═════ MATERIAL

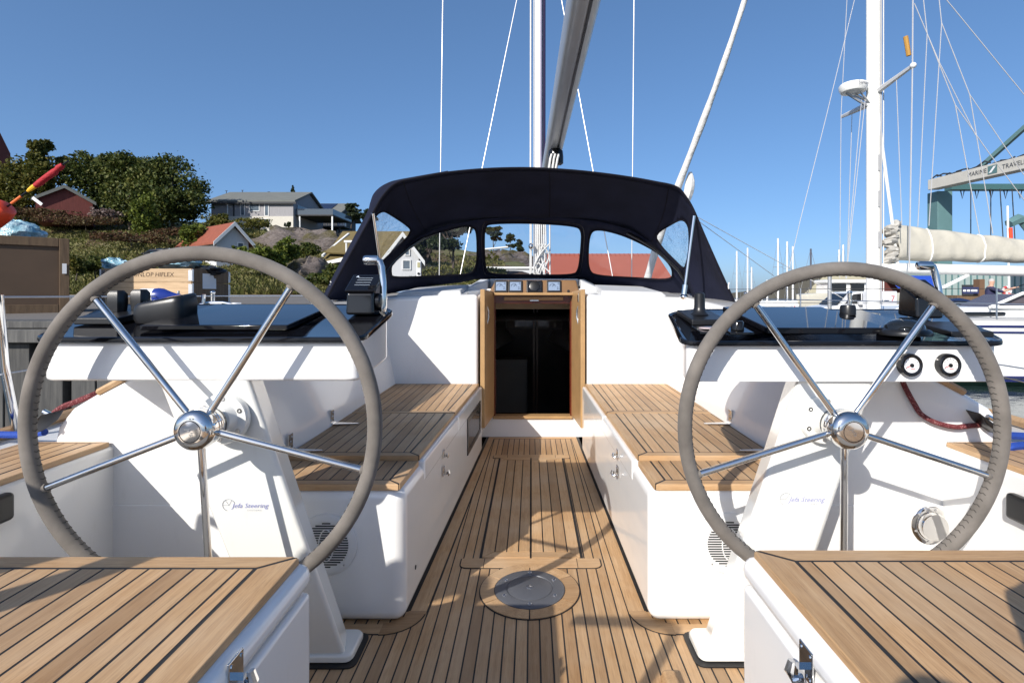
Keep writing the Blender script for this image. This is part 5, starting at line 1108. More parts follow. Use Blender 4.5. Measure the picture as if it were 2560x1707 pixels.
blob('plastic_wrap', 'small crumpled blue plastic bag on the left end of the pine crate', 'plastic bag', P(290,664,7.8), (.17,.15,.10), FILM, .4, seed=9)
blob('plastic_wrap', 'large bluish white wrapped bundle on the pine crate behind the wheel rim', 'wrapped bundle', P(440,652,8.0), (.36,.25,.15), FILM, .3, seed=14)
blob('foam_wrap', 'black foam sheet sticking up behind the pine crate bundle', 'foam', P(425,632,8.2), (.42,.12,.06), BLKM, .3, seed=21); blob('foam_wrap', 'black bag draped over the corner of the pine crate', 'bag', P(520,678,8.1), (.22,.2,.075), BLKM, .35, seed=5)
t = thing('rescue_light', 'small white and blue rescue light clipped to the wire rail before the pine crate', 'rescue light', tuple(P(400,741,2.86)))
c = P(362,741,2.86); m = MB(); m.lathe([(.012,0),(.036,.012),(.043,.035),(.043,.10)], c+V(-.05,0,0), (1,.12,0), 18); m.build('body', WHITE, t, smooth=True); m = MB(); m.lathe([(.0435,0),(.045,.015),(.042,.04),(.026,.075),(.015,.105),(.013,.125)], c+V(.05,.012,0), (1,.12,0), 18); m.build('end_cap', M('royal_blue_vinyl', (.015,.035,.22), .3), t, smooth=True)
m = MB(); m.tube([c+V(.16,.03,.03), c+V(.16,.03,-.03)], .006, 6); m.build('clip', CHROME, t, smooth=True)
# danbuoy marker float lying across the crate
t = thing('marker_buoy', 'orange marker float with rolled red flag on a pole above the crate', 'buoy', tuple(P(20,560,6.9)))
ORG = M('fluorescent_orange', (.85,.07,.02), .4, var=.08); a, b = P(-40,560,6.9), P(168,405,6.9); d = (b-a).normalized(); L = (b-a).length
m = MB(); m.lathe([(.02,-.2),(.12,-.17),(.145,-.05),(.145,.14),(.12,.235),(.10,.25),(.02,.255)], a+d*.12, d, 24); m.build('float', ORG, t, smooth=True)
m = MB(); m.tube([a, b+d*.02], .012, 8); m.build('pole', BLKG, t, smooth=True); m = MB(); m.tube([a+d*.44, a+d*.60], .017, 8); m.build('pole_sleeve', M('orange_sleeve', (.8,.16,.03), .5), t, smooth=True)
m = MB(); m.tube([a+d*.70, a+d*.74, a+d*.80, a+d*.86], [.016,.026,.03,.028], 8); m.build('yellow_collar', M('yellow_cloth', (.85,.45,.02), .7), t, smooth=True)
m = MB(); m.tube([a+d*.82, a+d*.88+V(.01,0,0), a+d*1.0, a+d*1.12+V(.012,0,0), a+d*1.17, a+d*1.20, a+d*1.27], [.03,.04,.038,.042,.03,.042,.03], 10); m.build('rolled_flag', M('red_cloth', (.38,.010,.018), .75, bump=.5, bscale=30, bdist=.02), t, smooth=True)
m = MB(); c = P(93,503,6.88); m.obox(c, V(.06,0,-.045), (0,.002,0), V(.012,0,.014)); m.build('tag', PAPER, t)
# ================================================================ STARBOARD SIDE OF THE HARBOUR
RG = -.42
def rground(): return ASPH
m = MB(); m.add([V(4.5,20,RG), V(140,20,RG), V(190,140,RG), V(6,140,RG)], [(0,1,2,3)]); tag(m.build('boatyard_ground', ASPH), 'grey boatyard ground on the far side of the basin', 'ground', kind='structure')
m = MB(); m.box(4.5,140,19.9,20.3,-2,RG-.004); tag(m.build('yard_quay', M('concrete_quay', (.25,.24,.22), .9)), 'low concrete quay edge across the water', 'quay', kind='structure')
def ridge(name, lab, us, zs, Y, mat):
    m = MB(); vs = []; n = 60; U = np.linspace(us[0], us[-1], n)
    for u in U:
        z = float(np.interp(u, us, zs)); z += .10*abs(z)*n2(u*90, 3, 1); vs += [V(u*Y, Y, -2), V(u*Y, Y, z), V(u*(Y+80), Y+80, z*1.0)]
    m.add(vs, [f for i in range(n-1) for f in ((3*i, 3*i+3, 3*i+4, 3*i+1), (3*i+1, 3*i+4, 3*i+5, 3*i+2))]); tag(m.build(name, mat, None, smooth=True, ang=80), lab, 'hill', kind='structure')
FAR_ = M('far_wooded_hill', (.085,.080,.065), .95, var=.4, scale=.08)
ridge('far_hills', 'low wooded hills behind the masts across the harbour', [.30,.36,.42,.48,.52,.6,.8,1.1], [0,1.5,4.6,9.5,13,11,15,14], 330, FAR_)
# ---- yacht moored across the basin
yn = thing('moored_yacht', 'white yacht with tall mast and beige sail cover moored across the basin', 'yacht', (9.8, 12, WATER))
HW = M('white_hull_paint', (.78,.78,.75), .18, var=.03); STR = M('navy_stripe', (.015,.02,.10), .3); GRN = M('green_antifouling', (.03,.085,.055), .7, var=.25, scale=2); SAILC = M('beige_sail_cover', (.46,.435,.365), .85, var=.07, scale=2.5, bump=.5, bscale=3, bdist=.06)
st = [(3.6,.05),(5,.75),(7,1.42),(9.5,1.66),(12.5,1.66),(15.5,1.45),(16.4,1.3)]; YC = 12.1
def hsec(x, w, z0, z1, k0, k1): return [V(x, YC-w*k0, z0), V(x, YC-w*k1, z1), V(x, YC+w*k1, z1), V(x, YC+w*k0, z0)]
def hb2(name, z0, z1, k0, k1, mat): m = MB(); m.loft([hsec(x, w, z0, z1, k0, k1) for x, w in st]); return m.build(name, mat, yn, smooth=True, ang=30)
hb2('hull', -.56, .64, .95, 1.0, HW); hb2('bottom', -1.2, -.562, .5, .948, GRN)
for z0, z1 in ((.51,.555),(.40,.435),(-.475,-.44),(-.545,-.505)): hb2('stripe', z0, z1, 1.004, 1.004, STR)
hb2('toe_rail', .642, .69, 1.0, 1.0, M('grey_deck_edge', (.42,.42,.42), .5))
m = MB(); m.loft([[V(x, YC-w, .66), V(x, YC-w*.86, z), V(x, YC+w*.86, z), V(x, YC+w, .66)] for x, w, z in ((7.9,.9,.70),(8.4,1.0,.88),(9.8,1.1,.90),(13,1.1,.92),(13.4,1.0,.85))]); cab = m.build('coachroof', HW, yn, bevel=.04)
m = MB(); m.box(8.5,9.75,YC-1.11,YC-1.0,.725,.80); m.build('cabin_window', GLASSD, yn, bevel=.03)
m = MB(); y_ = YC-1.05
ws = [(9.5,.88),(10.15,1.16),(12.4,1.2),(12.4,.88)]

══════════

Return the listing above in full and without alteration, excluding its pictures.

Keep writing the Blender script for this image. This is part 5, starting at line 1108. More parts follow. Use Blender 4.5. Measure the picture as if it were 2560x1707 pixels.
blob('plastic_wrap', 'small crumpled blue plastic bag on the left end of the pine crate', 'plastic bag', P(290,664,7.8), (.17,.15,.10), FILM, .4, seed=9)
blob('plastic_wrap', 'large bluish white wrapped bundle on the pine crate behind the wheel rim', 'wrapped bundle', P(440,652,8.0), (.36,.25,.15), FILM, .3, seed=14)
blob('foam_wrap', 'black foam sheet sticking up behind the pine crate bundle', 'foam', P(425,632,8.2), (.42,.12,.06), BLKM, .3, seed=21); blob('foam_wrap', 'black bag draped over the corner of the pine crate', 'bag', P(520,678,8.1), (.22,.2,.075), BLKM, .35, seed=5)
t = thing('rescue_light', 'small white and blue rescue light clipped to the wire rail before the pine crate', 'rescue light', tuple(P(400,741,2.86)))
c = P(362,741,2.86); m = MB(); m.lathe([(.012,0),(.036,.012),(.043,.035),(.043,.10)], c+V(-.05,0,0), (1,.12,0), 18); m.build('body', WHITE, t, smooth=True); m = MB(); m.lathe([(.0435,0),(.045,.015),(.042,.04),(.026,.075),(.015,.105),(.013,.125)], c+V(.05,.012,0), (1,.12,0), 18); m.build('end_cap', M('royal_blue_vinyl', (.015,.035,.22), .3), t, smooth=True)
m = MB(); m.tube([c+V(.16,.03,.03), c+V(.16,.03,-.03)], .006, 6); m.build('clip', CHROME, t, smooth=True)
# danbuoy marker float lying across the crate
t = thing('marker_buoy', 'orange marker float with rolled red flag on a pole above the crate', 'buoy', tuple(P(20,560,6.9)))
ORG = M('fluorescent_orange', (.85,.07,.02), .4, var=.08); a, b = P(-40,560,6.9), P(168,405,6.9); d = (b-a).normalized(); L = (b-a).length
m = MB(); m.lathe([(.02,-.2),(.12,-.17),(.145,-.05),(.145,.14),(.12,.235),(.10,.25),(.02,.255)], a+d*.12, d, 24); m.build('float', ORG, t, smooth=True)
m = MB(); m.tube([a, b+d*.02], .012, 8); m.build('pole', BLKG, t, smooth=True); m = MB(); m.tube([a+d*.44, a+d*.60], .017, 8); m.build('pole_sleeve', M('orange_sleeve', (.8,.16,.03), .5), t, smooth=True)
m = MB(); m.tube([a+d*.70, a+d*.74, a+d*.80, a+d*.86], [.016,.026,.03,.028], 8); m.build('yellow_collar', M('yellow_cloth', (.85,.45,.02), .7), t, smooth=True)
m = MB(); m.tube([a+d*.82, a+d*.88+V(.01,0,0), a+d*1.0, a+d*1.12+V(.012,0,0), a+d*1.17, a+d*1.20, a+d*1.27], [.03,.04,.038,.042,.03,.042,.03], 10); m.build('rolled_flag', M('red_cloth', (.38,.010,.018), .75, bump=.5, bscale=30, bdist=.02), t, smooth=True)
m = MB(); c = P(93,503,6.88); m.obox(c, V(.06,0,-.045), (0,.002,0), V(.012,0,.014)); m.build('tag', PAPER, t)
# ================================================================ STARBOARD SIDE OF THE HARBOUR
RG = -.42
def rground(): return ASPH
m = MB(); m.add([V(4.5,20,RG), V(140,20,RG), V(190,140,RG), V(6,140,RG)], [(0,1,2,3)]); tag(m.build('boatyard_ground', ASPH), 'grey boatyard ground on the far side of the basin', 'ground', kind='structure')
m = MB(); m.box(4.5,140,19.9,20.3,-2,RG-.004); tag(m.build('yard_quay', M('concrete_quay', (.25,.24,.22), .9)), 'low concrete quay edge across the water', 'quay', kind='structure')
def ridge(name, lab, us, zs, Y, mat):
    m = MB(); vs = []; n = 60; U = np.linspace(us[0], us[-1], n)
    for u in U:
        z = float(np.interp(u, us, zs)); z += .10*abs(z)*n2(u*90, 3, 1); vs += [V(u*Y, Y, -2), V(u*Y, Y, z), V(u*(Y+80), Y+80, z*1.0)]
    m.add(vs, [f for i in range(n-1) for f in ((3*i, 3*i+3, 3*i+4, 3*i+1), (3*i+1, 3*i+4, 3*i+5, 3*i+2))]); tag(m.build(name, mat, None, smooth=True, ang=80), lab, 'hill', kind='structure')
FAR_ = M('far_wooded_hill', (.085,.080,.065), .95, var=.4, scale=.08)
ridge('far_hills', 'low wooded hills behind the masts across the harbour', [.30,.36,.42,.48,.52,.6,.8,1.1], [0,1.5,4.6,9.5,13,11,15,14], 330, FAR_)
# ---- yacht moored across the basin
yn = thing('moored_yacht', 'white yacht with tall mast and beige sail cover moored across the basin', 'yacht', (9.8, 12, WATER))
HW = M('white_hull_paint', (.78,.78,.75), .18, var=.03); STR = M('navy_stripe', (.015,.02,.10), .3); GRN = M('green_antifouling', (.03,.085,.055), .7, var=.25, scale=2); SAILC = M('beige_sail_cover', (.46,.435,.365), .85, var=.07, scale=2.5, bump=.5, bscale=3, bdist=.06)
st = [(3.6,.05),(5,.75),(7,1.42),(9.5,1.66),(12.5,1.66),(15.5,1.45),(16.4,1.3)]; YC = 12.1
def hsec(x, w, z0, z1, k0, k1): return [V(x, YC-w*k0, z0), V(x, YC-w*k1, z1), V(x, YC+w*k1, z1), V(x, YC+w*k0, z0)]
def hb2(name, z0, z1, k0, k1, mat): m = MB(); m.loft([hsec(x, w, z0, z1, k0, k1) for x, w in st]); return m.build(name, mat, yn, smooth=True, ang=30)
hb2('hull', -.56, .64, .95, 1.0, HW); hb2('bottom', -1.2, -.562, .5, .948, GRN)
for z0, z1 in ((.51,.555),(.40,.435),(-.475,-.44),(-.545,-.505)): hb2('stripe', z0, z1, 1.004, 1.004, STR)
hb2('toe_rail', .642, .69, 1.0, 1.0, M('grey_deck_edge', (.42,.42,.42), .5))
m = MB(); m.loft([[V(x, YC-w, .66), V(x, YC-w*.86, z), V(x, YC+w*.86, z), V(x, YC+w, .66)] for x, w, z in ((7.9,.9,.70),(8.4,1.0,.88),(9.8,1.1,.90),(13,1.1,.92),(13.4,1.0,.85))]); cab = m.build('coachroof', HW, yn, bevel=.04)
m = MB(); m.box(8.5,9.75,YC-1.11,YC-1.0,.725,.80); m.build('cabin_window', GLASSD, yn, bevel=.03)
m = MB(); y_ = YC-1.05
ws = [(9.5,.88),(10.15,1.16),(12.4,1.2),(12.4,.88)]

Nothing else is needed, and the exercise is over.